- _Source data_

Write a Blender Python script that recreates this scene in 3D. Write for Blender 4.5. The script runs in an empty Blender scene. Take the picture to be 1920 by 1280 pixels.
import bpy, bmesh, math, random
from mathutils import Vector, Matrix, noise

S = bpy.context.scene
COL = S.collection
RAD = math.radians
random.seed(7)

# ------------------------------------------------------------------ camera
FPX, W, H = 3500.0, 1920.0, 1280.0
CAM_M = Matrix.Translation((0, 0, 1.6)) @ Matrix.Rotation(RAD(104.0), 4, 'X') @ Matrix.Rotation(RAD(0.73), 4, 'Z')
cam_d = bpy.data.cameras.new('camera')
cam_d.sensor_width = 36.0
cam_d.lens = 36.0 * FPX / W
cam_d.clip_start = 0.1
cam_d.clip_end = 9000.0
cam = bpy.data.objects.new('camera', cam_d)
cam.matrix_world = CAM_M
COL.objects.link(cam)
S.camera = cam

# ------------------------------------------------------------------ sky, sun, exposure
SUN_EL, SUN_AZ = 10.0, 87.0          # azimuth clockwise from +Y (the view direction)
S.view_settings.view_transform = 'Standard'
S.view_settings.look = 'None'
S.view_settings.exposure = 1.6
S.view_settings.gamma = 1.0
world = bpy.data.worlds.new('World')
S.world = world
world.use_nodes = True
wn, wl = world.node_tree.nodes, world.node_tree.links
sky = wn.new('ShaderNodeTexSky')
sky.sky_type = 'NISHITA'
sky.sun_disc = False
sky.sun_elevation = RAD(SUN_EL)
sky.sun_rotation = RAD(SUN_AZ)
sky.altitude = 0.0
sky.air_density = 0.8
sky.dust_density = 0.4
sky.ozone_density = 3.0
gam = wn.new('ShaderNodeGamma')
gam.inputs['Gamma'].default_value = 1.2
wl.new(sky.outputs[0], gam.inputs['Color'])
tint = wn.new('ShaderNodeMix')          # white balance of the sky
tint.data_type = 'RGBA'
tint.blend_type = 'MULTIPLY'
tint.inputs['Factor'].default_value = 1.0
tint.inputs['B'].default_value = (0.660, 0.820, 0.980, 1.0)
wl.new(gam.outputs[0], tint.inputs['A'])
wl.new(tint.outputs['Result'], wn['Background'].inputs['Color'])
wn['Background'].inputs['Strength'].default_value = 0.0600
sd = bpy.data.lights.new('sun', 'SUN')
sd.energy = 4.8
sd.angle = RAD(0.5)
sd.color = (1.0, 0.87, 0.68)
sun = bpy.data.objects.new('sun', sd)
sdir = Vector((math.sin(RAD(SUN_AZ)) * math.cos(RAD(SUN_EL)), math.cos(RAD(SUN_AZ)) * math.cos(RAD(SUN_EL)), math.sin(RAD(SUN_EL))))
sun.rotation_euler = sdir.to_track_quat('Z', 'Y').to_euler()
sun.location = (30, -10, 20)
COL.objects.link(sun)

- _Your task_
Write out exactly the lines from the start of the material through the line with "random.seed(7)". No other output is expected.

- _Task answer_
Write a Blender Python script that recreates this scene in 3D. Write for Blender 4.5. The script runs in an empty Blender scene. Take the picture to be 1920 by 1280 pixels.
import bpy, bmesh, math, random
from mathutils import Vector, Matrix, noise

S = bpy.context.scene
COL = S.collection
RAD = math.radians
random.seed(7)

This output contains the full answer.